Tuesday, 21 August 2018

Malcolm Turnbull dumps key climate policy to stave off leadership revolt


Australian Prime Minister Abandons Climate Targets, Bowing to Party Pressure


20 August, 2018


SYDNEY, Australia — Prime Minister Malcolm Turnbull of Australia abandoned plans for emission targets Monday, bowing to pressure from conservatives who considered toppling Mr. Turnbull’s government over an energy policy that aimed to reduce prices and bring the country into line with international climate change commitments.


Mr. Turnbull, who looked tired after a weekend of negotiating with colleagues, told reporters Monday morning that the energy policy bill, known as the National Energy Guarantee, would not be introduced in the House of Representatives because there was not enough support.

We are not going to propose legislation purely for the purpose of it being defeated,” he said.

Critics immediately called that claim inaccurate, noting the proposal had support from other parties. But whatever its chances, the defeat spurred intense speculation about Mr. Turnbull’s future and frustration among those increasingly worried about Australia’s vulnerability to climate change and its effects, from extreme drought to bleaching of the Great Barrier Reef.

All it does is reconfirm that they have no interest in doing anything about climate change or the Great Barrier Reef really,” said Jon Brodie, a well-known coral reef scientist at James Cook University.


The energy plan’s climate change element — a commitment to reduce energy emission levels in 2030 to 26 percent below the levels recorded in 2005 — was not wildly ambitious. It matched the target Australia set for the entire country in the Paris climate agreement, meaning that agriculture and other industries would still have to do more to meet the nation’s commitments under the deal.

The energy guarantee was at least the third attempt by Mr.

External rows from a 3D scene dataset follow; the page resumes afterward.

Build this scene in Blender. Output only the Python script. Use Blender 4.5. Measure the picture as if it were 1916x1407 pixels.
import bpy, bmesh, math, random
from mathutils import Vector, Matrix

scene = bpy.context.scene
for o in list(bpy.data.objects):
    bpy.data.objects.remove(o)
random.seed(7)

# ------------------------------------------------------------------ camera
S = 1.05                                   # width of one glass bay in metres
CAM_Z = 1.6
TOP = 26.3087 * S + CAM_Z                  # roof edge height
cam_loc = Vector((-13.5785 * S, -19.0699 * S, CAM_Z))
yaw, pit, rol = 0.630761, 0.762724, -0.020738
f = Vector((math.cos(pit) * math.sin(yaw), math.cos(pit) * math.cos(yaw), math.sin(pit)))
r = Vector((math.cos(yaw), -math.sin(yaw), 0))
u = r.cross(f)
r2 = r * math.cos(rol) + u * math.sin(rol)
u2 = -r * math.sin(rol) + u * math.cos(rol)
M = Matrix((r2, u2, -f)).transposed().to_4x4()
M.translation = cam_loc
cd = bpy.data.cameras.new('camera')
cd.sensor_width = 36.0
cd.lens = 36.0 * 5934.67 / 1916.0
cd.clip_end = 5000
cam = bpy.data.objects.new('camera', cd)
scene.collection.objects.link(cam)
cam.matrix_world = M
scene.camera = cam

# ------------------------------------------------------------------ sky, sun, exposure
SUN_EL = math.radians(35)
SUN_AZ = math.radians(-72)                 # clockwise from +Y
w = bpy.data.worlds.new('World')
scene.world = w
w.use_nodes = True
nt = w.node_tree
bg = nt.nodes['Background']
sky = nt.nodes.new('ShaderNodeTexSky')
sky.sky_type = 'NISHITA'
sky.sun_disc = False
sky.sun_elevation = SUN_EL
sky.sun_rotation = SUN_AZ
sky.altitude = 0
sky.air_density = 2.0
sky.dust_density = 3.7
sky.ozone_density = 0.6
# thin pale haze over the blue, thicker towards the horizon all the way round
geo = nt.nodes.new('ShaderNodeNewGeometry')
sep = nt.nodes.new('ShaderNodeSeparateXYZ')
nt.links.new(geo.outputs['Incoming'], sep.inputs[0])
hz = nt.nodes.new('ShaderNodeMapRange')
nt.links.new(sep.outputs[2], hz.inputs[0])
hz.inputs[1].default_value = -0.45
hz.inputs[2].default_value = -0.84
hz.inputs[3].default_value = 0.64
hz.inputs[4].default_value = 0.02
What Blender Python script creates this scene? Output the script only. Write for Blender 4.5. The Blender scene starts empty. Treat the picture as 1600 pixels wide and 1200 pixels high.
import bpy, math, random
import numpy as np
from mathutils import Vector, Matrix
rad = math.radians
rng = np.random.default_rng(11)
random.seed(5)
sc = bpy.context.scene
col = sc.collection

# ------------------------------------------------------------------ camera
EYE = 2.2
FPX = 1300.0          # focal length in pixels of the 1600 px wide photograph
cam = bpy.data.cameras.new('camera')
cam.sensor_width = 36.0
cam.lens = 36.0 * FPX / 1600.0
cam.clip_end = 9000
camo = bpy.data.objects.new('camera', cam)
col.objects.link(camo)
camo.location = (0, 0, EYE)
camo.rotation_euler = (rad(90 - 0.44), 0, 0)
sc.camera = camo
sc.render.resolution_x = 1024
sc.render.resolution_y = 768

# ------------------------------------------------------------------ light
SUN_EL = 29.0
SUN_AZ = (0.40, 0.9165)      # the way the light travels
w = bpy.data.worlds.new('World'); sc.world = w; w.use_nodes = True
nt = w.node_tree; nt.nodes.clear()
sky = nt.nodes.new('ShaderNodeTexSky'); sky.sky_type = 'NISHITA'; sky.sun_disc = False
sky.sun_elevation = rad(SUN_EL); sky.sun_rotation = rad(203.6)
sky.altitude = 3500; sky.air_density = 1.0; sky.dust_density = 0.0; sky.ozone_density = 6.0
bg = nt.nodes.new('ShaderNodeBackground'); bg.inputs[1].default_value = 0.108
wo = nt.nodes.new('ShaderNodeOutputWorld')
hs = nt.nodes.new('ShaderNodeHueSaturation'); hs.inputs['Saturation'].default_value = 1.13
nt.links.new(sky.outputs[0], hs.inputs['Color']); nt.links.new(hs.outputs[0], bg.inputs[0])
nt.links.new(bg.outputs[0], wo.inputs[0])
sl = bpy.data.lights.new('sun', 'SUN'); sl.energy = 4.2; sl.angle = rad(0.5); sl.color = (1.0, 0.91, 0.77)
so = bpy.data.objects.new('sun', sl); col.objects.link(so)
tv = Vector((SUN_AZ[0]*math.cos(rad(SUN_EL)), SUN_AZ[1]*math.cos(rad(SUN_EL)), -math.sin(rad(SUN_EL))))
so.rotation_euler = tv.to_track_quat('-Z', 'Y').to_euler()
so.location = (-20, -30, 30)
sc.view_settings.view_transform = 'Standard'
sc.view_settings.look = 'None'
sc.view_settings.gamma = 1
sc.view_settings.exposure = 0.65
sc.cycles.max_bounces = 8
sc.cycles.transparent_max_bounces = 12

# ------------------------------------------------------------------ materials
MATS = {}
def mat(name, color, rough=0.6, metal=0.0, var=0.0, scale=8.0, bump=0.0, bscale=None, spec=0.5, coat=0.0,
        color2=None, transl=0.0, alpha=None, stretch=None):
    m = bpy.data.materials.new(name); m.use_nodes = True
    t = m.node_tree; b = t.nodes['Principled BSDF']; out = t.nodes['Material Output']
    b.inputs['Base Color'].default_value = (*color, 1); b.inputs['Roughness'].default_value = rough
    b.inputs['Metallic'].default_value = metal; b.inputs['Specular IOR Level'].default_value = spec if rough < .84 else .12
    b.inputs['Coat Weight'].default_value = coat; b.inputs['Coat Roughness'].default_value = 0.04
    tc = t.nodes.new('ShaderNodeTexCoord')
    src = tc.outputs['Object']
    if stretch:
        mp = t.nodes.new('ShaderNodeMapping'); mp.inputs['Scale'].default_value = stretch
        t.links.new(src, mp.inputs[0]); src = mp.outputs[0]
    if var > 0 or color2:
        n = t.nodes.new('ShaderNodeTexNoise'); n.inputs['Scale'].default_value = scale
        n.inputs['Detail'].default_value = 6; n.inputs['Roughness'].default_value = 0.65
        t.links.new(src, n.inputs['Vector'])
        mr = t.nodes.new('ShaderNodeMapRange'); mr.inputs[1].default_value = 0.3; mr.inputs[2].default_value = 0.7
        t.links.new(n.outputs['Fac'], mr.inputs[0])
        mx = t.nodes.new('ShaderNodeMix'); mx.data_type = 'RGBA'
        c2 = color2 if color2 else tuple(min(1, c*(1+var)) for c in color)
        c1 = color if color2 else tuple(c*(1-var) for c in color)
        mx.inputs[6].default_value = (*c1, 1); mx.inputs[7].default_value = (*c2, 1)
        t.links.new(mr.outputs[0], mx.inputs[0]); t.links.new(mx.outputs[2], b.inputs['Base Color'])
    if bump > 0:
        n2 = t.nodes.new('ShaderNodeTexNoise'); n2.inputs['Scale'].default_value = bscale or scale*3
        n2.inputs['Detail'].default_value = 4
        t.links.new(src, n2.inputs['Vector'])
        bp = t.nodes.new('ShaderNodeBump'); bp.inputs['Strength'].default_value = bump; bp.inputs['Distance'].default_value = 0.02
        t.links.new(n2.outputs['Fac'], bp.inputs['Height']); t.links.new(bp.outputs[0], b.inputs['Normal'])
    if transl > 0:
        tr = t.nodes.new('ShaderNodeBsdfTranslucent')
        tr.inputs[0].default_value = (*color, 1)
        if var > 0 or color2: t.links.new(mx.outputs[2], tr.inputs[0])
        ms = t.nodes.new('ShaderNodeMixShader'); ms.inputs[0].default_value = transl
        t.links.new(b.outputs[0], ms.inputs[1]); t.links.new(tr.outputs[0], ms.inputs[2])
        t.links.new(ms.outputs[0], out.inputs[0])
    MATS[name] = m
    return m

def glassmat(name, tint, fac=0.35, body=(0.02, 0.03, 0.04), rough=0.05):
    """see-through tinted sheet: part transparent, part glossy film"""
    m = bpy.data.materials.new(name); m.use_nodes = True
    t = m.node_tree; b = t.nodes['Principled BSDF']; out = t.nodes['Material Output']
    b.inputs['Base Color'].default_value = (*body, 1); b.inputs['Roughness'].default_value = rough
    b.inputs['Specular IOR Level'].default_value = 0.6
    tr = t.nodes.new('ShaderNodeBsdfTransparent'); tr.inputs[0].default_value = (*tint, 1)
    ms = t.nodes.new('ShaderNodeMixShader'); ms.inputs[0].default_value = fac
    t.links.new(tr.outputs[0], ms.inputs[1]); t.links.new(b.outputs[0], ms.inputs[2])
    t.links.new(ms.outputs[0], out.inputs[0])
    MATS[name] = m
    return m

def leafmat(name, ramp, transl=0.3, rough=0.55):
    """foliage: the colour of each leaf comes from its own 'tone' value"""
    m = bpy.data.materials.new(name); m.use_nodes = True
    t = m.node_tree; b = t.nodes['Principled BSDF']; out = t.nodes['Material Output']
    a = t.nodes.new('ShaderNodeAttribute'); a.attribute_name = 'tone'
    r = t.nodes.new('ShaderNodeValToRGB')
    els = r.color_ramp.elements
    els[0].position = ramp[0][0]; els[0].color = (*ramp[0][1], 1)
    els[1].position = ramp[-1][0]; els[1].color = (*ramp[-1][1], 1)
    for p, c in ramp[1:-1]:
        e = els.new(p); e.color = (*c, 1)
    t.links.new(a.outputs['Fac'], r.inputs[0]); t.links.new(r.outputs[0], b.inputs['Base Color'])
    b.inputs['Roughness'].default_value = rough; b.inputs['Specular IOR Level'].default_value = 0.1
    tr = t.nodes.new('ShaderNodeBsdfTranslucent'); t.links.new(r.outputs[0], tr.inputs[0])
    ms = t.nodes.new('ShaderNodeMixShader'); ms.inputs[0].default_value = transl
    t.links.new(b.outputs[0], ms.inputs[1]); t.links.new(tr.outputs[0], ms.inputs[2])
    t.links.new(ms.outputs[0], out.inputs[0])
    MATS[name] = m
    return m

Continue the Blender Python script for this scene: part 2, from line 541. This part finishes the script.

Turnbull to devise an energy policy that included a path toward reducing emissions. Its failure showed that at least for now, the science of global climate change has again been pushed aside by the relentless scrum for power in Canberra.

[Read More: What was the National Energy Guarantee in the first place? A “NEG” explainer.]

Mr. Turnbull has been battling accusations of weak leadership ever since he toppled Tony Abbott in a 2015 leadership challenge. But with recent polls suggesting the opposition Labor party would win an election if it were held today, he has become increasingly vulnerable.

Zareh Ghazarian, a lecturer in the School of Political and Social Inquiry at Monash University, said that many lawmakers in Mr. Turnbull’s party — which holds only a one-seat majority in the House of Representatives — fear defeat in the election expected to be called between now and next year.

The lawmakers see electricity prices as an important campaign issue and they are eager, he said, for something that will address voter discontent and indifference.

There is a concern that the overall message of the government is not being listened to,” Mr. Ghazarian said. “There is a sense that no one is really listening to Malcolm Turnbull.”

Whether Mr. Turnbull is toppled or not, the internal frustration plays into well-established feuds and volatility.

Neither Mr. Abbott nor other conservatives in the party have every fully accepted Mr. Turnbull, a cosmopolitan former investment banker whose policy achievements include legislation legalizing same-sex marriage.